Arma Fire Chief Mike McLeod ran out of the County Commission room and into the empty hallway and threw a fist into the air.

Arma Fire Chief Mike McLeod ran out of the County Commission room and into the empty hallway and threw a fist into the air.
Then, as Rural Fire District No. 2  board members filed out in the hall, McLeod greeted each one with high fives and handshakes.
It was a celebration that was a long time coming after four to five years of working to get a new fire station put into place for the district.
The Crawford County Commission put its seal of approval on a deal between RFD No. 2 and the city of Arma to put a fire station in Arma’s industrial park. It was a calm end to a long process that involved numerous negotiations and funding concerns.
Several years ago, the fire district was looking to build a new fire station and originally went to Arma city leaders. However, Arma officials did not want to foot the full cost of the fire station in case of financial constraints.
The RFD sought funding elsewhere, and it found that help from Craig Stokes of Franklin. Stokes wrote a grant proposal to USDA Rural Development and received a $50,000 grant and $673,300 as a low-interest loan. Plans were then to put the site in Franklin.
However, this spring, RFD officials began to get second thoughts about the Franklin site and went to Arma one more time to see about a possible deal. This time, Arma officials agreed to negotiate a deal to build the station in the Arma industrial park near U.S. 69 Highway.
An agreement was made for a 99-year contract between the two organizations, and Arma agreed to pay 25 percent of the mortgage and maintenance costs, as well as 100 percent of the utilities. However, County Commissioner Linda Grilz was concerned both about the length of the contract and how much Arma was paying.
According to McLeod, Arma receives “15-20 calls a year” while the RFD receives more than 100. Because of that, McLeod said the percentage agreements were more than fair. The entities did agree to revise the contract down to just 30 years. That version of the contract was approved by the county commission at Tuesday’s meeting.
After the meeting, there was much rejoicing about the progress on the fire station, yet much work left to be done. McLeod said the paperwork would need to get approved, then the engineer would need to finish his work to get plans to the USDA Rural Development for approval before the project goes out for bid in the late summer or early fall.
“We’ve been working on this project for four years. We finally got the details worked out. I really think this is the best way to go for the whole district,” McLeod said. “It’s very exciting. I’m thrilled.”
County commissioners agreed that the contract was a positive step for the whole county.

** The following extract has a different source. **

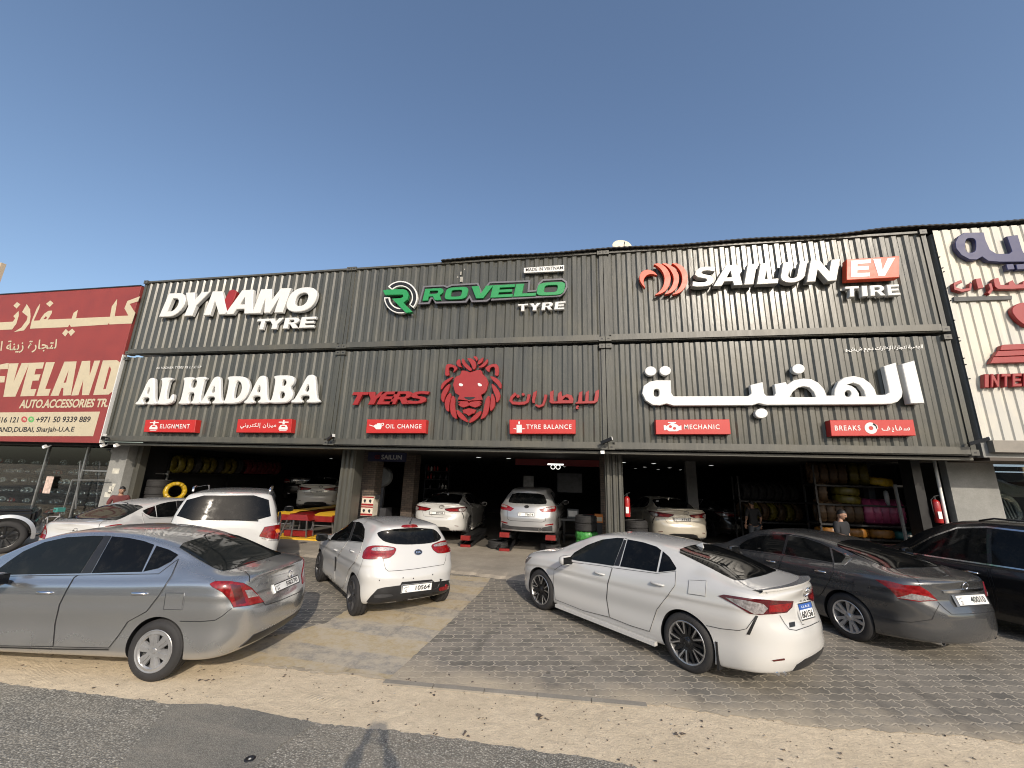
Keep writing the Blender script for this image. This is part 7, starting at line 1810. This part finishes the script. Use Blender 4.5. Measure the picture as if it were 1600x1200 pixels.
# fire extinguishers
def extinguisher(u, v, yy, label):
    p = at(u, v, yy); t = thing('fire_extinguisher', label, 'fire extinguisher', p)
    k = MB(); k.lathe([(0, -.30), (.075, -.30), (.08, -.28), (.08, .17), (.065, .22), (.03, .25), (.0, .25)], 24, Matrix.Translation(p)); k.build('cylinder', M_fire, t, angle=40)
    k = MB(); k.box(p.x - .081 * .6, p.x + .03, p.y - .082, p.y - .076, p.z - .2, p.z - .03); k.build('paper_label', M_plate, t)
    k = MB(); k.lathe([(0, .25), (.025, .25), (.02, .31), (0, .31)], 12, Matrix.Translation(p)); k.bar(p + Vector((-.02, 0, .32)), p + Vector((.09, -.02, .36)), .02); k.build('valve', M_blk2, t)
    k = MB(); k.tube([p + Vector((-.02, 0, .3)), p + Vector((-.10, -.02, .24)), p + Vector((-.11, -.03, .0)), p + Vector((-.095, -.03, -.18))], .012, 8); k.build('hose', M_black, t, smooth=True)
    k = MB(); k.box(p.x - .05, p.x + .05, p.y + .07, p.y + .16, p.z - .1, p.z + .1); k.build('bracket', M_blk2, t)
extinguisher(980, 790, 12.1, 'red fire extinguisher on the right face of the ribbed pillar'); extinguisher(1464, 797, 11.85, 'red fire extinguisher on the dark frame beside the white pipe')

# tyre racks on the right
t = thing('tyre_rack', 'dark steel tyre rack with three loaded shelves at the right wall', 'rack', (8.2, 13.9, .09))
YR = 13.6; zz = (.90, 1.27, 1.83, 2.37); x0, x1 = 6.9, 9.65
for z in zz: k = MB(); k.box(x0, x1, YR, YR + .75, z - .05, z); k.build('shelf', M_blk2, t)
for x in (x0, x1 - .06):
    for y in (YR + .04, YR + .69): k = MB(); k.box(x, x + .05, y, y + .05, .09, 2.95); k.build('upright', M_blk2, t)
t2 = thing('tyre_rack', 'dark tyre rack with paper wrapped tyres deeper in the right bay', 'rack', (6.6, 16.4, .09))
for z in (1.05, 1.75): k = MB(); k.box(5.6, 8.4, 16.0, 16.7, z - .05, z); k.build('shelf', M_blk2, t2)
for x in (5.6, 8.35):
    for y in (16.05, 16.62): k = MB(); k.box(x, x + .05, y, y + .05, .09, 2.6); k.build('upright', M_blk2, t2)
for i in range(7): put(T_blk, (5.85 + i * .26, 16.35, 1.75 + .33), (1, .25, 0), 'black tyre standing on the upper shelf of the deeper rack', 'black tyres on the deeper rack')
for i in range(7): put(wrapped(M_yelshade if i % 2 else M_brn, 'yelshade' if i % 2 else 'brn', i % 3), (5.85 + i * .27, 16.35, 1.05 + .34), (1, .25, 0), 'brown or yellow wrapped tyre on the lower shelf of the deeper rack', 'wrapped tyres on the deeper rack')
def row(n, xa, dx, z, mat, key, lab, grp, ax=(1, -.3, 0), y=YR + .36):
    for i in range(n): put(wrapped(mat, key, i % 3), (xa + i * dx, y, z + .335), ax, lab, grp)
row(4, 7.05, .25, 2.37, M_brn, 'brn', 'brown wrapped tyre standing on the top shelf of the right rack', 'brown tyres on the top shelf')
row(2, 8.15, .27, 2.37, M_yelshade, 'yelshade', 'yellow wrapped tyre standing on the top shelf of the right rack', 'yellow tyres on the top shelf', (1, -.5, 0))
put(wrapped(M_yelw, 'yel', 9), (8.75, YR + .3, 2.37 + .14), (.1, -.1, 1), 'yellow wrapped tyre lying flat at the right end of the top shelf')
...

“I’m so glad we could come to an agreement,” Grilz said. “After further discussion with the district fire chief, the 25 percent seemed fair. I’m pleased we could come to a 30-year agreement. It’s too difficult to see what would happen even 30 years from now.”
County Commissioner Bob Kmiec suggested that the RFD should have been moving forward earlier.
“This is long overdue,” Kmiec said. “This should have been done three weeks ago. Everybody’s happy now. We’ve got to get started so Rural Development can get their money spent.”
Finally, County Commissioner Ralph McGeorge described the situation as a “win-win-win” for all involved.
“I think it’s just an excellent deal working for 30 years. Arma came down to that. It’s a good situation for everybody,” McGeorge said. “We’re showing Topeka that we can get along down here, and we are, following the recommendations that have been made.”